More particularly, the Company will send a registered letter with proof of receipt to the Client informing him of the debt and inviting him to bring his account up to date within a period of seven (7) calendar days. 

 

In the absence of payment by the Client upon expiry of this deadline, the Company will suspend its provision of the Service. 

 

Upon payment of the agreed price, the Company will resume supplying the Service within a maximum period of 24-hours. 

 

In all cases, the payment of the sums owed to the Company by the Client following a suspension in no way frees the Client from the need to pay any possible damages demanded by the Company.

  • NON-COMPETITION CLAUSE

The Client agrees not to solicit (or to accept any direct or indirect solicitation) from the Company’s personnel or from those of any subcontractor specifically chosen by the Company during the lifetime of this agreement, with this obligation extending for two years beyond the cessation of contractual relations. 

 

Should the Client fail to abide by this obligation, as a penalty he must pay the Company the equivalent of one year’s gross salary received by the employee concerned over the last 12 months spent in the Company’s service.

  • PRIVACY

The term “Confidential Information” refers to any information, data and documents of any nature, regardless of the format, exchanged between the Company and the Client with regard to this agreement or generated in relation to the provision of the Services. 

 

Among others, the protected information of the Company and of the Client, the content of these terms and conditions and their financial terms are all considered as Confidential Information.

 

The following information will not be considered as constituting Confidential Information:

 

  1. Information which was already in the public domain at the time it was communicated to the other Party, and/or;
  2. Information which was known to the other Party prior to being communicated and/or;
  3. Information which enters the public domain after being communicated to the other Party with no failings on the part of the latter vis-à-vis the Contract, and/or;
  4. Information provided to the other Party by a third party which was free to do as it pleased with it.

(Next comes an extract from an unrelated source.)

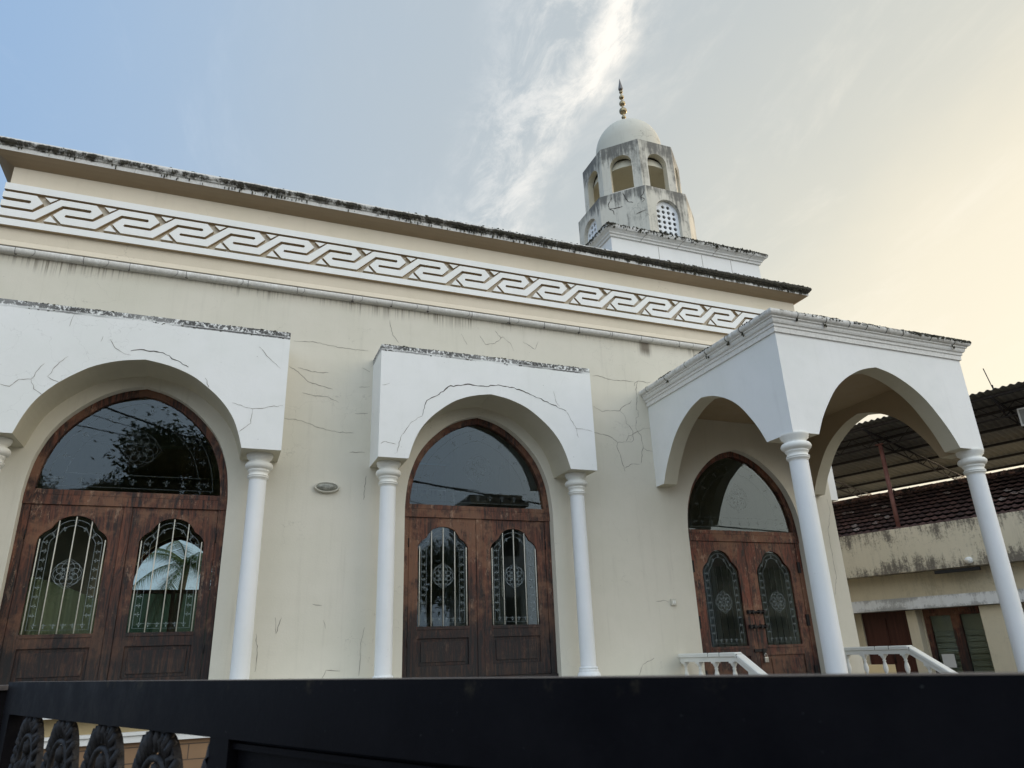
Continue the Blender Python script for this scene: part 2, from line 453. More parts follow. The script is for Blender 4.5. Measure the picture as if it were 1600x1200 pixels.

The Company and the Client each agree not to copy, reproduce or distribute to any natural or artificial person all or part of the Confidential Information which was not their own to dispose of as they see fit, and which had been communicated to them by the other Party under the terms of this agreement, without the express prior consent of the Party supplying it.

 

The Company and the Client will only supply the said Confidential Information to those members of their personnel and/or subcontractors or consultants with a need to know the said information for the implementation of this agreement.

 

If the Company and the Client consider it necessary to communicate the Confidential Information to a third-party for the sole purpose of implementing this agreement, such communication may only proceed on condition that the said third parties are subject to the above-mentioned confidentiality obligations and, with the exception of the Company’s subcontractors, that this is subject to the prior written consent of the Party concerned.

 

The Company and the Client agree not to use the Confidential Information for any purposes other than those provided for in this agreement. 

 

The Company and the Client will each assume all consequences vis-à-vis the other of any violation of the confidentiality obligations mentioned in this agreement caused by themselves or one of their staff or agents.

 

The confidentiality obligation mentioned in this article will remain in force after the end of the GTS, notwithstanding any early termination, for a period of 5 years following the cessation of the GTS.

  • APPLICABLE LAW AND JURISDICTION

  1. These GTS are governed and interpreted exclusively in accordance with French law, without taking account of the principles of conflicts of law.

 

  1. In the event of any dispute arising concerning the interpretation and/or implementation of these conditions or in relation to these GTS, only the Tribunal de commerce (Commercial Court) of Paris will be considered as having jurisdiction for the matter.